Question

A bomber plane moves horizontally with a speed of $500m/s$and a bomb released from it, strikes the ground in $10s$. Angle at which it strikes the ground will be $\left( {g = 10m/{s^2}} \right)$
A. ${\tan ^{ - 1}}\left( {\dfrac{1}{5}} \right)$
B. ${\tan ^{ - 1}}\left( {\dfrac{1}{2}} \right)$
C. ${\tan ^{ - 1}}\left( 1 \right)$
D. ${\tan ^{ - 1}}\left( 5 \right)$

Answer 1

Hint: First calculate the vertical component of velocity of the bomb using the equation of motion and then find the ratio of the vertical component to the horizontal component of velocity of the bomb.

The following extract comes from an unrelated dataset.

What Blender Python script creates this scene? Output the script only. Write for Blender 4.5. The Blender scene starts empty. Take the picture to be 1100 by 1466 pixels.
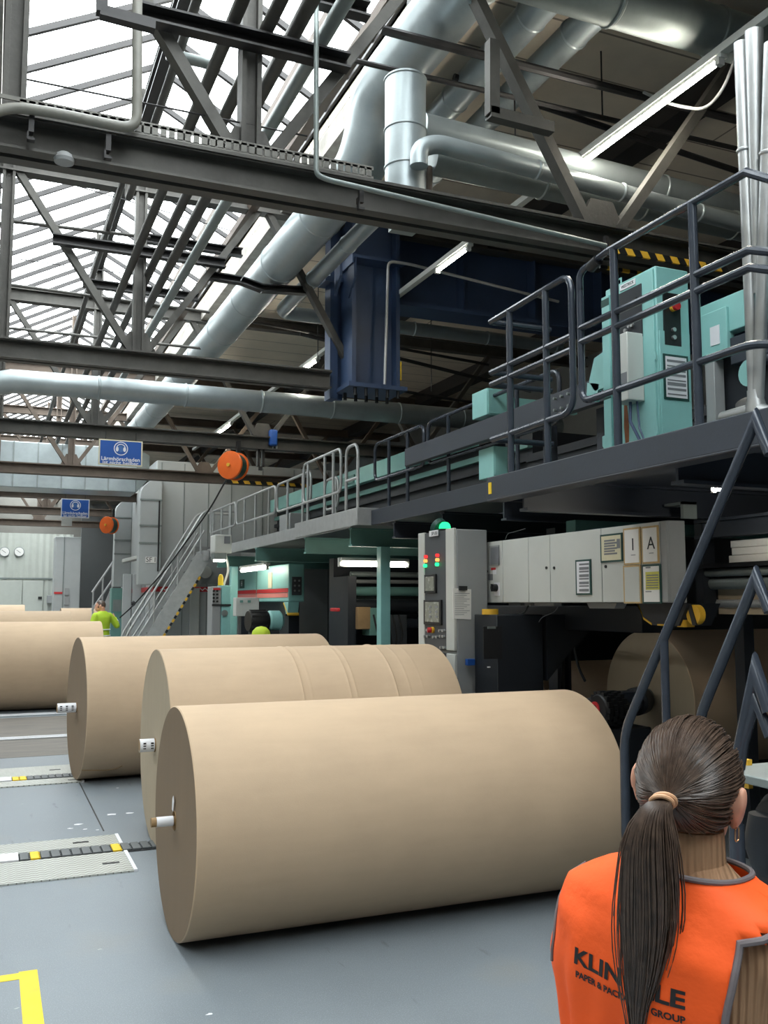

Then using suitable formula, obtain the angle.

Formula used
$v = u + at$ where $v$ is the final velocity, $u$ is the initial velocity, $t$ is the time taken and $a$ is the acceleration.
$\tan \theta = \dfrac{{{v_v}}}{{{v_h}}}$ where ${v_v}$ is the vertical component of velocity and ${v_h}$ is the horizontal component of velocity.

Complete step by step answer
This problem can be solved by implementing the equations of motions.
These equations of motions describe the behavior of a physical system based on their initial velocity, final velocity, acceleration and time.
Motion can be classified into two basic types- dynamics and kinematics.
In dynamics the forces and energies of the particles are taken into account. Whereas in kinematics only the position and time of the particle are taken into consideration.
The three main equations of motions are
$v = u + at$
${v^2} = {u^2} + 2aS$
$S = ut + \dfrac{1}{2}a{t^2}$
Where $v$ is the final velocity, $u$ is the initial velocity, $t$ is the time taken, $a$ is the acceleration and $S$ is the displacement of the body.
Initially the horizontal velocity of the bomb is $500m/s$
The vertical velocity of the bomb is calculated using the equation
$v = u + at$
Taking the initial vertical velocity to be $0$
So, $\begin{gathered}
  v = at \\
   \Rightarrow v = 10 \times 10m/s \\
\end{gathered} $
$ \Rightarrow v = 100m/s$
So the angle at which the bomb strikes the ground will be
$\tan \theta = \dfrac{{{v_v}}}{{{v_h}}}$ where ${v_v}$ is the vertical component of velocity and ${v_h}$ is the horizontal component of velocity.
$\begin{gathered}
  \tan \theta = \dfrac{{100}}{{500}} \\
   \Rightarrow \tan \theta = \dfrac{1}{5} \\
   \Rightarrow \theta = {\tan ^{ - 1}}\left( {\dfrac{1}{5}} \right) \\
\end{gathered} $

Therefore, the correct option is A.

Note: The equations of motion give us a comprehensive idea about the behavior of a body in motion. They are based on the three Newton’s laws of motion.